Richard Stallman wades into Android

Written by Nick Farell
google_android_logo

It is not open it is just free
Open source guru Richard Stallman has been thinking a lot about Google's Android software and come to the conclusion that he does not like it.

Writing in the Guardian, Stallman said that Android is an operating system primarily for mobile phones, which consists of Linux (Torvalds's kernel), some libraries, a Java platform and some applications. Linux aside, the software of Android versions 1 and 2 was mostly developed by Google; Google released it under the Apache 2.0 license, which is a lax free software license without copyleft. The Linux version is not entirely free software, since it contains non-free "binary blobs" some of which are really used in some Android devices.

Android platforms use othernon-free firmware, too, and non-free libraries. Some of the applications that generally come with Android are non-free, too.
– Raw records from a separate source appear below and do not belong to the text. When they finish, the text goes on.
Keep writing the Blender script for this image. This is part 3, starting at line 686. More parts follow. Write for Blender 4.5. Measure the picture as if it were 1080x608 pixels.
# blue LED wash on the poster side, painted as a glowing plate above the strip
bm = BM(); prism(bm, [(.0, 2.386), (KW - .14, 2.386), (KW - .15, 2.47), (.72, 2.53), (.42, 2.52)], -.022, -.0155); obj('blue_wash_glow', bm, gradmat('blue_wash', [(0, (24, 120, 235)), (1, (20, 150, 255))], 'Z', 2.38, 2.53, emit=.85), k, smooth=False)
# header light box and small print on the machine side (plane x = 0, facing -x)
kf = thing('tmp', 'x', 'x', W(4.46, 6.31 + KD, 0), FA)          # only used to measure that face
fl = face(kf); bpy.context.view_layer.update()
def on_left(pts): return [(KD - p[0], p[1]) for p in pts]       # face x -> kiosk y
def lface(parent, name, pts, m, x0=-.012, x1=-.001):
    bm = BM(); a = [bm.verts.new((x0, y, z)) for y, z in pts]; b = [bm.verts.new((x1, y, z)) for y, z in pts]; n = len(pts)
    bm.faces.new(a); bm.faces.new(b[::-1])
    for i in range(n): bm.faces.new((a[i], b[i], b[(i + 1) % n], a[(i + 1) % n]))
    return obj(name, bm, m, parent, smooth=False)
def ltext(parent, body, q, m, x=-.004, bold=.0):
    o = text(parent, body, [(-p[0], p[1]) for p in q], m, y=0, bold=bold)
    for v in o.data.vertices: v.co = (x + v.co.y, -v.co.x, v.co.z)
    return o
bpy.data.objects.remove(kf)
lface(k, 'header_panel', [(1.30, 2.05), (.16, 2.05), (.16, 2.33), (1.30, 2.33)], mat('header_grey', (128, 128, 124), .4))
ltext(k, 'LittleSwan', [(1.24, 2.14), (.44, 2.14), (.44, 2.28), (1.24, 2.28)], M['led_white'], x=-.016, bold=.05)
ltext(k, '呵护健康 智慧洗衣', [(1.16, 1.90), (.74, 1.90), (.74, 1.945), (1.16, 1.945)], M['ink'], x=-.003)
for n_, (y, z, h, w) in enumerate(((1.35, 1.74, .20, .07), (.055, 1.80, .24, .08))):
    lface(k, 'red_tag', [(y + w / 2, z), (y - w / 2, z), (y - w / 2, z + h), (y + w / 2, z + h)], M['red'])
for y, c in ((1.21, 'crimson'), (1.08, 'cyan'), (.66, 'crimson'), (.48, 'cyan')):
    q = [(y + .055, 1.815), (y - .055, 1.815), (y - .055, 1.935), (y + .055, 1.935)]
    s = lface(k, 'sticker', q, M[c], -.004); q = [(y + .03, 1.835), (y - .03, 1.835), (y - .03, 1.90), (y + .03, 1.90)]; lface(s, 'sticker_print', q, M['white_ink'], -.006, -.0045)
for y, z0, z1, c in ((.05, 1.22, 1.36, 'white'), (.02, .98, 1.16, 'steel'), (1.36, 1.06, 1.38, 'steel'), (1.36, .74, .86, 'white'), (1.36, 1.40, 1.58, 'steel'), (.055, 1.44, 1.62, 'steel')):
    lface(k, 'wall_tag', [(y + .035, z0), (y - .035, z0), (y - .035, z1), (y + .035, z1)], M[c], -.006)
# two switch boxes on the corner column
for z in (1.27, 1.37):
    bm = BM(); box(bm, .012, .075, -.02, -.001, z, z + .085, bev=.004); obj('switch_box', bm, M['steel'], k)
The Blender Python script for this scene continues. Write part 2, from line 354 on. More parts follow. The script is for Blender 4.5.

He said that Android was different from the GNU/Linux operating system because it contains very little of GNU. Stallman admitted that Google has complied with the requirements of the GNU General Public License for Linux, but the Apache license on the rest of Android does not require source release.

He said that Google has said it will never publish the source code of Android 3.0 though executables have been released to the public. Android 3.1 source code is also being withheld. Thus, Android 3, apart from Linux, is non-free software, pure and simple.

Stallman thinks that Google might intend to turn Android proprietary permanently; that the release of some Android versions as free software may have been a temporary ploy to get community assistance in improving a proprietary software product.